Softie, wondering if they have 'Jackin' World' as a "Favorite"
 
Sub Joe said:
I found myself wondering whether there was any advantage in terms of strengthening marriage ties, when the couple have never even touched each other before their wedding night.
Joe, I honestly think any couple can make of their circumstances whatever advantages they want or need, at least if there is mutual respect and good communication. Aside from religious observances of any sort, it wasn't that long ago that most couples married as virgins (at least the female half), or were 'virginal' to themselves. Some made out fine, others didn't. Naught to do with sex but some couples rely on friendship more than romance or lust. It's such a personal, individual thing.

Perdita
 
Sub Joe said:
It all seems very weird and primitive to this child of the seventies. What do you think?

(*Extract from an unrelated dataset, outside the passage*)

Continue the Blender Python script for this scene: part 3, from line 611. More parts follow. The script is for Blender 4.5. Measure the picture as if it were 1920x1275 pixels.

Why did it seem primitive to you?
I would consider cave-man sex to be primitive but not abstinence (forget about religious convictions, try having the woman explaining to the horny cave dude that she's having a headache...)

Anyway, I also heard that Hasidic Jews have sex through a hole in the bedsheet but apparently that's all bull :)

DrF
 
perdita said:
Naught to do with sex but some couples rely on friendship more than romance or lust.

This caught my eye because when I'd read the first half, I thought that it stood alone fairly nicely. Having recently read a lovely poem by Christine de Pisan mentioning (very generally of course) how her husband handled the wedding night, I thought what an enormous difference attitude makes. Experience or inexperience, as Perdita notes, can either of them work well or badly; I think if the couple proceeds from friendship and kindness, much good can come of either.